PROBLEM >> Return only the lines between the line holding "Reconstruct this image" and the line holding "return (dx - ROLL", the two boundary lines included, exactly as they appear.
BEGIN SUPPLIED DATA
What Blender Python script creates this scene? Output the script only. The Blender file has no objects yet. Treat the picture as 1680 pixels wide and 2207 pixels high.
END SUPPLIED DATA
BEGIN SUPPLIED DATA
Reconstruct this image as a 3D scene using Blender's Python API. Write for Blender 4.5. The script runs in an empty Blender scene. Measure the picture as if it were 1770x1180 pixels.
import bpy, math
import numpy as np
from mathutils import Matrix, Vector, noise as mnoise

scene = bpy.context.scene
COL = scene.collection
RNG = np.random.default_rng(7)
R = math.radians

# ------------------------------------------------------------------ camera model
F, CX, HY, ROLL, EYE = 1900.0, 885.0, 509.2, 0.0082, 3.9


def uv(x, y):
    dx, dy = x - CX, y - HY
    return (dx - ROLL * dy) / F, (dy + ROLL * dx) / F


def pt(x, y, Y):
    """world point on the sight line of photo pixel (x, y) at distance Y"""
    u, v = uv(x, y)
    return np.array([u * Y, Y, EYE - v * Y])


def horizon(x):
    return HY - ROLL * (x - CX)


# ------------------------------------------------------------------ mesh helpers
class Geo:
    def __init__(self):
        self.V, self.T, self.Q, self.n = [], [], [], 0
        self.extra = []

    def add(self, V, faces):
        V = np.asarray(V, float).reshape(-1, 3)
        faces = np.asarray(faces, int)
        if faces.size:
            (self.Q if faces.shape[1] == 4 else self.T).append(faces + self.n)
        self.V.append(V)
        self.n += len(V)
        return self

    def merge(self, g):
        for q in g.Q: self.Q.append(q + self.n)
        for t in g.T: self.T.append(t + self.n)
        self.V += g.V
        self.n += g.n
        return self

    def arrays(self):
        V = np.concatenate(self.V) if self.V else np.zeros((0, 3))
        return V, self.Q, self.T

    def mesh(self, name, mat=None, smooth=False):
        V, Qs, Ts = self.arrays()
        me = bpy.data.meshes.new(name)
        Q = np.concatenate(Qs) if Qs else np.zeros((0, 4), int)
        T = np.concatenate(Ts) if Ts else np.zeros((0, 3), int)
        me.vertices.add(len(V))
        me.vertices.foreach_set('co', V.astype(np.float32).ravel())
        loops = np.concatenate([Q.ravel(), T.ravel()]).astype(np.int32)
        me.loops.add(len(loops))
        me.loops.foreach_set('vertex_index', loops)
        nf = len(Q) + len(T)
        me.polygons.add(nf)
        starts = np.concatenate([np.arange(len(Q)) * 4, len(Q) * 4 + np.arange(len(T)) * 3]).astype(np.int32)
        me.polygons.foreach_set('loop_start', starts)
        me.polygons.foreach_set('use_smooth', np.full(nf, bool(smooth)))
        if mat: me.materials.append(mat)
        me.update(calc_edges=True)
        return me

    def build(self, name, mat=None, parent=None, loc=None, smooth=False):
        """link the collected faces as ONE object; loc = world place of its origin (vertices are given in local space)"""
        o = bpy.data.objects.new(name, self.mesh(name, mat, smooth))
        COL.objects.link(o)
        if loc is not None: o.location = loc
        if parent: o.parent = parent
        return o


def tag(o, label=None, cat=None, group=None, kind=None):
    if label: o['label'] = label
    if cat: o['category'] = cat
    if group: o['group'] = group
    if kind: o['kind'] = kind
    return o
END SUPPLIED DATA
THE RESPONSE >>
Reconstruct this image as a 3D scene using Blender's Python API. Write for Blender 4.5. The script runs in an empty Blender scene. Measure the picture as if it were 1770x1180 pixels.
import bpy, math
import numpy as np
from mathutils import Matrix, Vector, noise as mnoise

scene = bpy.context.scene
COL = scene.collection
RNG = np.random.default_rng(7)
R = math.radians

# ------------------------------------------------------------------ camera model
F, CX, HY, ROLL, EYE = 1900.0, 885.0, 509.2, 0.0082, 3.9


def uv(x, y):
    dx, dy = x - CX, y - HY
    return (dx - ROLL * dy) / F, (dy + ROLL * dx) / F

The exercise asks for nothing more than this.